Extract the lines up to and including the one that contains "PI = math.pi", starting with the first line of the entries below, and omit the pictures.

> [Rows from a 3D scene dataset]:
>> begin

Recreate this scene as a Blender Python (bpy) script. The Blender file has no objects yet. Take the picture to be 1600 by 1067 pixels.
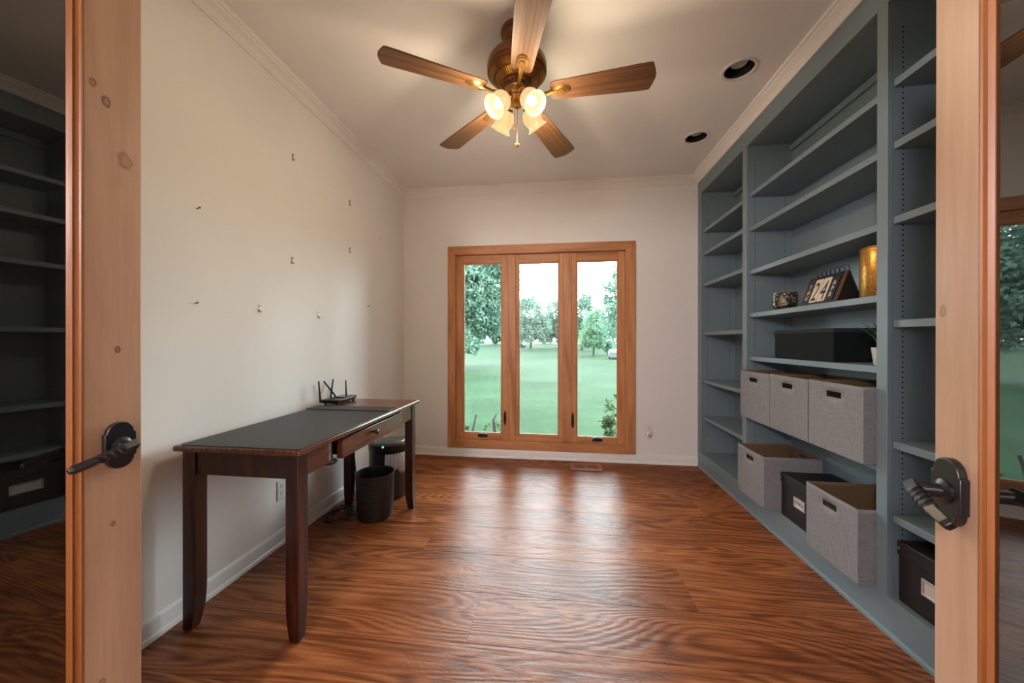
import bpy, math, random
import numpy as np
from mathutils import Matrix, Vector

random.seed(7)
R = math.radians
SC = bpy.context.scene
COL = SC.collection
PI = math.pi

# ------------------------------------------------------------------ camera
F_PX, YAW, PITCH, ROLL, CAM_H = 560.443, 0.1237, -0.0012, -0.0008, 1.1834
cam_data = bpy.data.cameras.new('camera')
cam_data.sensor_width = 36.0
cam_data.lens = F_PX / 1600.0 * 36.0
cam_data.clip_start, cam_data.clip_end = 0.02, 900
cam = bpy.data.objects.new('camera', cam_data)
COL.objects.link(cam)
c_, s_ = math.cos(YAW), math.sin(YAW)
A = Matrix(((c_, s_, 0), (-s_, c_, 0), (0, 0, 1)))
cp, sp = math.cos(PITCH), math.sin(PITCH)
B = Matrix(((1, 0, 0), (0, cp, sp), (0, -sp, cp)))
cr, sr = math.cos(ROLL), math.sin(ROLL)
Cm = Matrix(((cr, 0, -sr), (0, 1, 0), (sr, 0, cr)))
M = Cm @ B @ A                                  # rows: right, forward, up
right, fwd, up = M[0], M[1], M[2]
rot = Matrix((right, up, -fwd)).transposed()
cam.matrix_world = Matrix.Translation((0, 0, CAM_H)) @ rot.to_4x4()
SC.camera = cam

# ------------------------------------------------------------------ world, sun, big lights, exposure
SKY = 16.0
W = bpy.data.worlds.new('world'); SC.world = W
W.use_nodes = True
wn = W.node_tree; wn.nodes.clear()
wo = wn.nodes.new('ShaderNodeOutputWorld')
wb = wn.nodes.new('ShaderNodeBackground')
wtc = wn.nodes.new('ShaderNodeTexCoord')
wmp = wn.nodes.new('ShaderNodeMapping'); wmp.inputs['Scale'].default_value = (1.0, 1.0, 3.0)
wnz = wn.nodes.new('ShaderNodeTexNoise'); wnz.inputs['Scale'].default_value = 1.6; wnz.inputs['Detail'].default_value = 6
wr = wn.nodes.new('ShaderNodeValToRGB')
wr.color_ramp.elements[0].position = 0.36; wr.color_ramp.elements[0].color = (0.70, 0.85, 1.0, 1)
wr.color_ramp.elements[1].position = 0.60; wr.color_ramp.elements[1].color = (0.90, 0.955, 1.0, 1)
wn.links.new(wtc.outputs['Generated'], wmp.inputs['Vector'])
wn.links.new(wmp.outputs['Vector'], wnz.inputs['Vector'])
wn.links.new(wnz.outputs['Fac'], wr.inputs['Fac'])
wn.links.new(wr.outputs['Color'], wb.inputs['Color'])
wb.inputs['Strength'].default_value = SKY
wn.links.new(wb.outputs['Background'], wo.inputs['Surface'])

sun_d = bpy.data.lights.new('sun', 'SUN'); sun_d.energy = 2.3; sun_d.angle = R(16); sun_d.color = (0.86, 0.93, 1.0)
sun = bpy.data.objects.new('sun', sun_d); COL.objects.link(sun)
sun.rotation_euler = (R(-73), 0, R(-46))       # added low hazy sun ahead and to the right, supplying daylight through the window

YB, XL, XR, CZ = 3.603, -1.5941, 1.3316, 2.743
por_d = bpy.data.lights.new('window_portal', 'AREA'); por_d.shape = 'RECTANGLE'; por_d.size = 1.75; por_d.size_y = 1.95
por = bpy.data.objects.new('window_portal', por_d); COL.objects.link(por)
por.location = (-0.177, YB + 0.19, 1.12); por.rotation_euler = (R(-90), 0, 0)
por_d.cycles.is_portal = True
BULB_W = 6.0
HALL_FILL_W = 150.0
hall_d = bpy.data.lights.new('hall_fill_light', 'POINT'); hall_d.shadow_soft_size = 0.14  # added fill light in the unseen hall, brightens back wall and right door
hall_d.energy = HALL_FILL_W; hall_d.color = (1.0, 0.92, 0.96)
hall = bpy.data.objects.new('hall_fill_light', hall_d); COL.objects.link(hall)
hall.location = (-1.12, -1.50, 1.98)

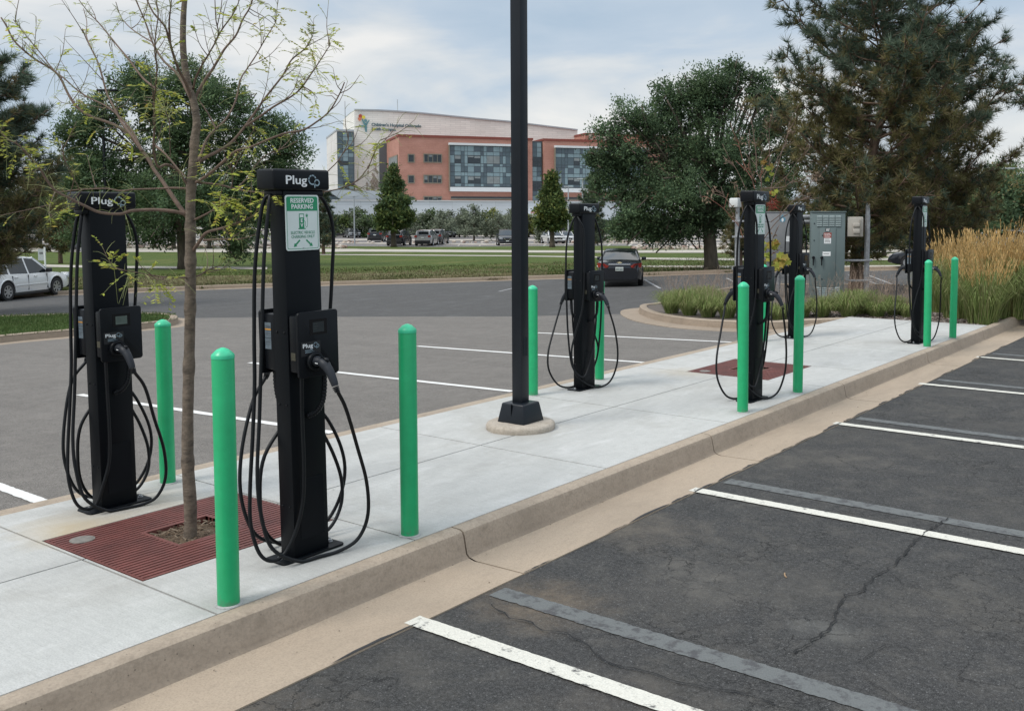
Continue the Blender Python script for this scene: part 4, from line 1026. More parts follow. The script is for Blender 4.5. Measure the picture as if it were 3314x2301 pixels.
    for x in (-wb/2-.02, wb/2-.02):
        for s in (-1, 1):
            y = s*(half(x)-.075)
            T = Matrix.Translation((x, y, r)) @ Matrix.Rotation(-s*pi/2, 4, 'X')
            wh = thing('wheel', None, None); wh.parent = t; wh.location = (0, 0, 0)
            mb = MB(); mb.lathe([(r*.62, -.11), (r*.93, -.11), (r, -.08), (r, .08), (r*.95, .105), (r*.68, .112), (r*.64, .09)], 26, mat=T, cap=False); mb.obj('tyre', tyrem, wh, smooth='auto')
            mb = MB(); mb.lathe([(r*.66, .085), (r*.66, .105), (r*.60, .105), (r*.58, .088), (.0, .084)], 26, mat=T, cap=False)
            if detail:
                for q in range(7):
                    a = 2*pi*q/7
                    mb.add([T @ Vector(p) for p in ((.03*cos(a+1.6), .03*sin(a+1.6), .10), (.03*cos(a-1.6), .03*sin(a-1.6), .10), (r*.62*cos(a-.17), r*.62*sin(a-.17), .106), (r*.62*cos(a+.17), r*.62*sin(a+.17), .106))], [(0, 1, 2, 3)], 0)
                mb.lathe([(.05, .085), (.05, .096), (0, .1)], 12, mat=T)
                mb.lathe([(r*.56, .0885), (.0, .0880)], 20, mat=T, m=1, cap=False)
                mb.obj('rim', [rimm, archm], wh, smooth=False)
            else: mb.obj('rim', rimm, wh, smooth='auto')
            # wheel opening
            mb = MB(); T2 = Matrix.Translation((x, s*(half(x)+.003), r+.02)) @ Matrix.Rotation(-s*pi/2, 4, 'X')
            vs = [T2 @ Vector((0, 0, 0))]; n = 20
            ra = r*1.17
            for i in range(n+1):
                a = pi*i/n; vs.append(T2 @ Vector((ra*cos(a)*1., -ra*sin(a)*(1), 0)))
            if (T2 @ Vector((0, -1, 0))).z < 0: vs = [vs[0]]+[T2 @ Vector((ra*cos(pi*i/n), ra*sin(pi*i/n), 0)) for i in range(n+1)]
            vs += [Vector((x-ra, s*(half(x)+.003), .2)), Vector((x+ra, s*(half(x)+.003), .2))]
            mb.add([vs[0]]+vs[1:n+2], [(0, i, i+1) for i in range(1, n+1)])
            mb.add([(x-ra, s*(half(x)+.003), .21), (x+ra, s*(half(x)+.003), .21), (x+ra, s*(half(x)+.003), r+.02), (x-ra, s*(half(x)+.003), r+.02)], [(0, 1, 2, 3)])
            mb.obj('wheel_arch', archm, t)
            if detail:
                arc = [Vector((x+(ra+.02)*cos(pi*i/14), s*(half(x)+.012), r+.02+(ra+.02)*sin(pi*i/14))) for i in range(15)]
                mb = MB(); mb.tube([Vector((arc[0].x, arc[0].y, .3))]+arc+[Vector((arc[-1].x, arc[-1].y, .3))], .028, 6); mb.obj('fender_flare', paint, t, smooth=True)
    xe = L/2
    # ends: lamps, plate, bumpers
    def endpatch(nm, x0, ys, zs, mat, bev=.01, depth=.05, par=None):
        mb = MB(); s = 1 if x0 > 0 else -1
        a, b2 = sorted((x0-s*depth, x0+s*.012)); mb.box(a, b2, ys[0], ys[1], zs[0], zs[1]); return mb.obj(nm, mat, par or t, bevel=bev)
    if style == 'sedan':
        for s in (-1, 1):
            mb = MB()
            poly = [(.44, .86), (.50, .79), (.88, .80), (.91, .98), (.62, .96)] if True else None
            pts = [(-xe-.02+(.16 if y > .8 else .02)*(y > .8), s*y*hw*1.08, z) for y, z in poly]
            mb.add(pts+[(p[0]+.12, p[1], p[2]) for p in pts], [(0, 1, 2, 3, 4)]+[(i, (i+1) % 5, (i+1) % 5+5, i+5) for i in range(5)])
            mb.obj('tail_lamp', redl, t)
        mb = MB(); mb.box(-xe-.03, -xe+.05, -.44*hw*1.1, .44*hw*1.1, .905, .945); mb.obj('chrome_strip', chrome, t, bevel=.008)
        mb = MB(); z = 1.0
        mb.add([(-xe+.012-.02, y, zz) for y, zz in ((-.10, z-.018), (-.04, z-.018), (-.04, z-.035), (.05, z-.035), (.06, z-.01), (.11, z-.01), (.10, z+.018), (.045, z+.018), (.045, z+.035), (-.05, z+.035), (-.055, z+.012), (-.11, z+.012))], [tuple(range(12))])
        mb.obj('brand_emblem', M('emblem_gold', (.75, .66, .42), .3, metal=.5), t)
        o = endpatch('number_plate', -xe-.012, (-.16, .16), (.66, .82), platem, .004, .02)
        mb = MB(); y = -.12
        for c in range(6):
            if c == 3: y += .02; 
            mb.box(-xe-.0265, -xe-.0255, y, y+.026, .70, .775); y += .042
        mb.obj('number', M('plate_ink', (.10, .14, .14), .5), o)
        endpatch('bumper_trim', -xe+.02, (-.86*hw, .86*hw), (.56, .575), trimm, .003, .05)
        endpatch('lower_valance', -xe+.05, (-.8*hw, .8*hw), (.22, .34), trimm, .01, .08)
        mb = MB(); mb.add([(-.95, -.01, 1.45), (-.95, .01, 1.45), (-.80, 0, 1.50), (-.97, 0, 1.53)], [(0, 1, 3), (0, 2, 1), (0, 3, 2), (1, 2, 3)]); mb.obj('aerial_fin', trimm, t)
    elif face == 'rear':
        for s in (-1, 1): endpatch('tail_lamp', -xe-.005, tuple(sorted((s*.62*hw, s*.93*hw))), (.92, 1.08), redl, .01, .14)
        endpatch('number_plate', -xe-.012, (-.16, .16), (.80, .93), platem, .004, .02)
        endpatch('rear_bumper', -xe-.03, (-.88*hw, .88*hw), (.36, .60), lower or trimm, .03, .1)
        endpatch('lower_valance', -xe+.0, (-.8*hw, .8*hw), (.20, .36), trimm, .01, .1)
        mb = MB(); mb.box(-xe+.02, -xe+.30, -.60*hw, .60*hw, H-.06, H-.03); mb.obj('roof_spoiler', paint, t, bevel=.01)
    if face == 'front':
        for s in (-1, 1): endpatch('headlight', xe-.02, tuple(sorted((s*.55*hw, s*.90*hw))), (.72, .84), headl, .01, .16)
        endpatch('grille', xe-.01, (-.50*hw, .50*hw), (.52, .80), trimm, .01, .08)
        for s in (-1, 1):
            mb = MB(); mb.add([(xe+.012, s*y, z) for y, z in ((.10, .60), (.16, .60), (.42, .80), (.34, .80))], [(0, 1, 2, 3)]); mb.obj('grille_bar', chrome, t)
        endpatch('front_bumper', xe-.0, (-.84*hw, .84*hw), (.24, .45), lower or trimm, .03, .1)
        endpatch('number_plate', xe+.012, (-.15, .15), (.46, .56), platem, .004, .02)
    for s in (-1, 1):
        mb = MB(); x = gh1-.25; mb.box(x-.06, x+.06, min(s*hw*.95, s*(hw+.16)), max(s*hw*.95, s*(hw+.16)), S['gh'][-1][1]-.02, S['gh'][-1][1]+.13); mb.obj('mirror', trimm if detail else paint, t, bevel=.03)
    if detail:
        for s in (-1, 1):
            for x in (-.95, .1): mb = MB(); mb.box(x, x+.18, min(s*hw*.97, s*(hw+.015)), max(s*hw*.97, s*(hw+.015)), .80, .83); mb.obj('door_handle', paint, t, bevel=.006)
            mb = MB()
            for x in (-.22, .82, -1.05): mb.box(x, x+.009, min(s*hw*.97, s*(hw*1.0+.0015)), max(s*hw*.97, s*(hw*1.0+.0015)), .33, .88)
            mb.obj('door_gap', archm, t)
            mb = MB(); mb.box(-.95, .85, min(s*hw, s*(hw+.018)), max(s*hw, s*(hw+.018)), .50, .55); mb.obj('side_moulding', paint, t, bevel=.006)
            mb = MB(); mb.box(-1.0, .95, min(s*hw*.9, s*(hw-.01)), max(s*hw*.9, s*(hw-.01)), .16, .26); mb.obj('sill', trimm, t, bevel=.01)
        for s in (-1, 1): endpatch('headlight', xe-.10, tuple(sorted((s*.60*hw, s*.95*hw))), (.62, .76), headl, .02, .22)
        for s in (-1, 1):
            mb = MB(); mb.tube(crom([(-1.7, s*.60, 1.52), (-1.6, s*.60, 1.60), (0, s*.60, 1.61), (.2, s*.6, 1.54)], 5), .015, 6); mb.obj('roof_rail', trimm, t, smooth=True)
    return t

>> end

> [OUTPUT BELOW]:
Recreate this scene as a Blender Python (bpy) script. The Blender file has no objects yet. Take the picture to be 1600 by 1067 pixels.
import bpy, math, random
import numpy as np
from mathutils import Matrix, Vector

random.seed(7)
R = math.radians
SC = bpy.context.scene
COL = SC.collection
PI = math.pi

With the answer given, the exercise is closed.